Written task
Reproduce, exactly and in full, only the lines below from the one containing "by 2731 pixels." through the one containing "S.camera = camo".

Available data
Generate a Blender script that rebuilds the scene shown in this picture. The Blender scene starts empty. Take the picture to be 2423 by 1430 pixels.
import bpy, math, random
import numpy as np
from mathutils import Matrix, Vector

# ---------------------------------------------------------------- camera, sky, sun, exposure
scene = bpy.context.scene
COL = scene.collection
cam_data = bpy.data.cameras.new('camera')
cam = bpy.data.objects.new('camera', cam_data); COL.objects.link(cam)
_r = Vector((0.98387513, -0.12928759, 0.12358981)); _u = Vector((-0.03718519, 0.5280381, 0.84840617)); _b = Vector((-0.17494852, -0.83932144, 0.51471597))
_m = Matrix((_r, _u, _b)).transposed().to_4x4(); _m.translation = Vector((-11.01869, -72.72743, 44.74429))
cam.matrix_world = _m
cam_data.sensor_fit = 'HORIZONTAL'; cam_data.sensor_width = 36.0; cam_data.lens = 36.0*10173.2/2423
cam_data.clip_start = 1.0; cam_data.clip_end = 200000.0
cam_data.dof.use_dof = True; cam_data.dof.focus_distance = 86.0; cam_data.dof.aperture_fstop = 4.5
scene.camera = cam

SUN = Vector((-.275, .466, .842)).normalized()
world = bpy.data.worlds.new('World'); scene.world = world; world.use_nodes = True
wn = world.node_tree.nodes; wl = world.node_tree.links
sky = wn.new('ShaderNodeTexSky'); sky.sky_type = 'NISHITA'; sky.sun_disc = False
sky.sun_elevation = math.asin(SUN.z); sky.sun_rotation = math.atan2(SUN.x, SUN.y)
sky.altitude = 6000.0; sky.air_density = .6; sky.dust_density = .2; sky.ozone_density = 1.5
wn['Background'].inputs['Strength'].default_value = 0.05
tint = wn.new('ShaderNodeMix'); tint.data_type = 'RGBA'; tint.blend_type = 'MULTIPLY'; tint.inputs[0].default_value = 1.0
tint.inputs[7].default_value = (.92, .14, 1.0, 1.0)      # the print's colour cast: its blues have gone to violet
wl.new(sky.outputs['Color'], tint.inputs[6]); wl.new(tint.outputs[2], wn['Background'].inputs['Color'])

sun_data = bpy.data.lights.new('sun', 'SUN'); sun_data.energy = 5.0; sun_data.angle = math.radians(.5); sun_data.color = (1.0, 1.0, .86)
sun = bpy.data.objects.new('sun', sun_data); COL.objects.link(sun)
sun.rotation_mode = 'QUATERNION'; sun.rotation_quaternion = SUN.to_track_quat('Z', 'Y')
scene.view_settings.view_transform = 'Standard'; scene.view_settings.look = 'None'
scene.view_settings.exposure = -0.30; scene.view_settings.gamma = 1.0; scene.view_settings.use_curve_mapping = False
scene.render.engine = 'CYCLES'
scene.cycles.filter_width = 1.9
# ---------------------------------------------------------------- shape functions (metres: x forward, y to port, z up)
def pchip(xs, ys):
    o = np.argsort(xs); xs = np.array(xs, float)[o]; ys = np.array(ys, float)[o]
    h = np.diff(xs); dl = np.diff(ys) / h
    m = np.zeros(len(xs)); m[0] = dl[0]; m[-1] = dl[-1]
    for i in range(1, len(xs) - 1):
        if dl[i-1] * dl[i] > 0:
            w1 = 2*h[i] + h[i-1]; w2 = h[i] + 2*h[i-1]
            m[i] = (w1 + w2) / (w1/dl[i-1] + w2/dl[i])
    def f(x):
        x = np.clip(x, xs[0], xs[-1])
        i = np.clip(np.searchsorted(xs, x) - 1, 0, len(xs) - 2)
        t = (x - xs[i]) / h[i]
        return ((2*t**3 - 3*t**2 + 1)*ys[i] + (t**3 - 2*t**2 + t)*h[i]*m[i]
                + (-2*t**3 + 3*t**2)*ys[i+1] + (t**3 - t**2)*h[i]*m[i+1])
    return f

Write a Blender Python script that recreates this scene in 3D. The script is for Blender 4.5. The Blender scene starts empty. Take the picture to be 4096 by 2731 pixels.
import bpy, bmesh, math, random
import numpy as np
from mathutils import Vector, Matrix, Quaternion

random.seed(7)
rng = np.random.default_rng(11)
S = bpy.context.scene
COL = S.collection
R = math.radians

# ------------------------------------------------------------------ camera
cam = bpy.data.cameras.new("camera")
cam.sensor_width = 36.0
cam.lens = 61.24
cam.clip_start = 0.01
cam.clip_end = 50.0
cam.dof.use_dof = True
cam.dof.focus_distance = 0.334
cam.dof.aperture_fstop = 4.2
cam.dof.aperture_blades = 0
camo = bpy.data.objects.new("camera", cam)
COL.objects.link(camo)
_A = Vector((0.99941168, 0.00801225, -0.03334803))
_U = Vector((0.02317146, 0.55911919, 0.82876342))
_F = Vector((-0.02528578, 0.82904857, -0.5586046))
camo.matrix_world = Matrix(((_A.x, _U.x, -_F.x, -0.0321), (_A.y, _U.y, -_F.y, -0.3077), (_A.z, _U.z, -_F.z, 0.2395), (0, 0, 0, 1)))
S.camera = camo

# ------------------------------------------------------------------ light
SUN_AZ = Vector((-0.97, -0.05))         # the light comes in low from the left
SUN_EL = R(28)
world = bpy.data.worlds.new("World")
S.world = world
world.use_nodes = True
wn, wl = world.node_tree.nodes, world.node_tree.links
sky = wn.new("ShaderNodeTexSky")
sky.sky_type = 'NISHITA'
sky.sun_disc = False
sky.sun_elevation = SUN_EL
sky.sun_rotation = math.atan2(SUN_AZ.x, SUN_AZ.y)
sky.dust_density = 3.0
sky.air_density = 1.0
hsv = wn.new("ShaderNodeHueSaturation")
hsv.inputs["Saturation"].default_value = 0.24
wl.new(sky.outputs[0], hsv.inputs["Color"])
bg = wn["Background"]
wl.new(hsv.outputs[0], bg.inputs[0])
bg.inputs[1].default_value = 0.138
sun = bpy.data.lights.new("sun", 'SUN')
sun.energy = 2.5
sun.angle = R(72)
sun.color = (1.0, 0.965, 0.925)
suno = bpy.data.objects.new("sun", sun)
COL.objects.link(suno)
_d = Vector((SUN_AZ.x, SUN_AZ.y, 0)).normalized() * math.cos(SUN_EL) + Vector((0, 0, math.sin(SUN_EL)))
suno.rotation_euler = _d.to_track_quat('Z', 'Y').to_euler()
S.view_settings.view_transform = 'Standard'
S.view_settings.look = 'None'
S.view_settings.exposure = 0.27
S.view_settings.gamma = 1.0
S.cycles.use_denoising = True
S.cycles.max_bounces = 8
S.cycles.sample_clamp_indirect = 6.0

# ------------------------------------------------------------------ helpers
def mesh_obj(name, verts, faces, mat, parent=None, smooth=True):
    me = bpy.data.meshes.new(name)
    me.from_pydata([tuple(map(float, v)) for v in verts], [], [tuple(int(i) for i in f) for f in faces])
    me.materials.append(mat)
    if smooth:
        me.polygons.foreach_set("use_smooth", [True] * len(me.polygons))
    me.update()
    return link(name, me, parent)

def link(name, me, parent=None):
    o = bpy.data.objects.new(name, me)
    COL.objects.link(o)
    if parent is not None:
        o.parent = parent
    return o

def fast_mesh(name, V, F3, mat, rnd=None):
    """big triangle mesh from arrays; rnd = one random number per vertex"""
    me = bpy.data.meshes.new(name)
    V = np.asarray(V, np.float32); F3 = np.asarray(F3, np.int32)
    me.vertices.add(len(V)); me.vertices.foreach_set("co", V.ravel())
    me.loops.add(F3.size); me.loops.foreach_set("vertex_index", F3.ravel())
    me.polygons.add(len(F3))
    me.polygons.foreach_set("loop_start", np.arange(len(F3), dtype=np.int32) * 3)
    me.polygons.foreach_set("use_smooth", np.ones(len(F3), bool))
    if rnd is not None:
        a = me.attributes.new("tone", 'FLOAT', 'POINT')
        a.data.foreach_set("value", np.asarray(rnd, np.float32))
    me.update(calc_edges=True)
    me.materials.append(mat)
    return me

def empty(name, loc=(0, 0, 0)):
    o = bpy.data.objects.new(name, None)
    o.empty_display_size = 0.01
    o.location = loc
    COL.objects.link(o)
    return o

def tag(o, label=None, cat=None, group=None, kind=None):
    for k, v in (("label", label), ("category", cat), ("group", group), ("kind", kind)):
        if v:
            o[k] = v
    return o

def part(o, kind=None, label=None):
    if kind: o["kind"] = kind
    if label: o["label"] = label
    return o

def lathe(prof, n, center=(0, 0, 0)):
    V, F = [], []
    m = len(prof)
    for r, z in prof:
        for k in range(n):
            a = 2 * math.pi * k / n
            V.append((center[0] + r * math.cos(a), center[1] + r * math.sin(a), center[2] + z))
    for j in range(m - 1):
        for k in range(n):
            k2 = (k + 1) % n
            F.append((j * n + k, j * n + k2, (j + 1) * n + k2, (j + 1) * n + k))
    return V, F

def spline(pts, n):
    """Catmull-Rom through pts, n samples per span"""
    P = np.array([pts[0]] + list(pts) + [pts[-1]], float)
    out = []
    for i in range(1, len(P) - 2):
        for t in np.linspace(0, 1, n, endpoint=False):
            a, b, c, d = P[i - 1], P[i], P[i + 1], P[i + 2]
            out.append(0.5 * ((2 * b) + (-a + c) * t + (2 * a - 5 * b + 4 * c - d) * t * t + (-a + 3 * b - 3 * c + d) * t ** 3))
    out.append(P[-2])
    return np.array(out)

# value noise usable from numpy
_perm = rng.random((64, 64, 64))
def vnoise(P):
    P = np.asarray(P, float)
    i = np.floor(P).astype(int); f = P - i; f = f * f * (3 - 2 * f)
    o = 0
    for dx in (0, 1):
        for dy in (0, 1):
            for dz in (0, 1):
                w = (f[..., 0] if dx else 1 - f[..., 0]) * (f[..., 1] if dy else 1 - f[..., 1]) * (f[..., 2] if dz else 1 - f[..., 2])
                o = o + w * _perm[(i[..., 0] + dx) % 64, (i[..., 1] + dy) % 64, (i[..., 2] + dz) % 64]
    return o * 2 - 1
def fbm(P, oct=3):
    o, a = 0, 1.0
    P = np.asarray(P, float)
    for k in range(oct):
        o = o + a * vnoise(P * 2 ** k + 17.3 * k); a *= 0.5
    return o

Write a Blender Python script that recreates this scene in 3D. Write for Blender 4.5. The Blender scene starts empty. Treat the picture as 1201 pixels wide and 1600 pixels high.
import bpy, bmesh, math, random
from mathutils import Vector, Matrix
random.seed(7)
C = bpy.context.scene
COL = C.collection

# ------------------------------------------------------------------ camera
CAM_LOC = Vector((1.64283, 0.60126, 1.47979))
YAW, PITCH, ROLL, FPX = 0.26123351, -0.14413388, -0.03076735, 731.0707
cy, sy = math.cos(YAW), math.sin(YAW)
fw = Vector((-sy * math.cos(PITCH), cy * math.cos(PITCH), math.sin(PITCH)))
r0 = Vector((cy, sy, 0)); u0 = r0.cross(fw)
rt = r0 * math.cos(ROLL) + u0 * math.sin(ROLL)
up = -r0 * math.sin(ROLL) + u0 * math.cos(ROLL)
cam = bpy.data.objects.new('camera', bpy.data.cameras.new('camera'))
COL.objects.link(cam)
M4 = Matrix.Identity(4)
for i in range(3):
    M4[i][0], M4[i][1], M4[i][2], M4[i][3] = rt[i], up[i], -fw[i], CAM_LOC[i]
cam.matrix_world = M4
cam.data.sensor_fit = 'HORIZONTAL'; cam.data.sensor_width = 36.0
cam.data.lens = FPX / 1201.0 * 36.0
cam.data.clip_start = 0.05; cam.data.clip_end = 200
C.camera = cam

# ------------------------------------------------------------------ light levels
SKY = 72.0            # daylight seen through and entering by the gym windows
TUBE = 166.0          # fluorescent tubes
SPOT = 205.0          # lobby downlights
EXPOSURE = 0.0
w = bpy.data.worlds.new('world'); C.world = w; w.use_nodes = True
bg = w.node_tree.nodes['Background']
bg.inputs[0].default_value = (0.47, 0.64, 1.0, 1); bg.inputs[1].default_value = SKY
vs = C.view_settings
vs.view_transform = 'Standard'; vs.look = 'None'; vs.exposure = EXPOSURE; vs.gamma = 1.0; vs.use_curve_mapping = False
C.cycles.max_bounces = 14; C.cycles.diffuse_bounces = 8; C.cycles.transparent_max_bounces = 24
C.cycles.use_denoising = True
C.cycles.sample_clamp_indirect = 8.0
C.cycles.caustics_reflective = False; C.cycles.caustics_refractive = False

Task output
Write a Blender Python script that recreates this scene in 3D. The script is for Blender 4.5. The Blender scene starts empty. Take the picture to be 4096 by 2731 pixels.
import bpy, bmesh, math, random
import numpy as np
from mathutils import Vector, Matrix, Quaternion

random.seed(7)
rng = np.random.default_rng(11)
S = bpy.context.scene
COL = S.collection
R = math.radians

# ------------------------------------------------------------------ camera
cam = bpy.data.cameras.new("camera")
cam.sensor_width = 36.0
cam.lens = 61.24
cam.clip_start = 0.01
cam.clip_end = 50.0
cam.dof.use_dof = True
cam.dof.focus_distance = 0.334
cam.dof.aperture_fstop = 4.2
cam.dof.aperture_blades = 0
camo = bpy.data.objects.new("camera", cam)
COL.objects.link(camo)
_A = Vector((0.99941168, 0.00801225, -0.03334803))
_U = Vector((0.02317146, 0.55911919, 0.82876342))
_F = Vector((-0.02528578, 0.82904857, -0.5586046))
camo.matrix_world = Matrix(((_A.x, _U.x, -_F.x, -0.0321), (_A.y, _U.y, -_F.y, -0.3077), (_A.z, _U.z, -_F.z, 0.2395), (0, 0, 0, 1)))
S.camera = camo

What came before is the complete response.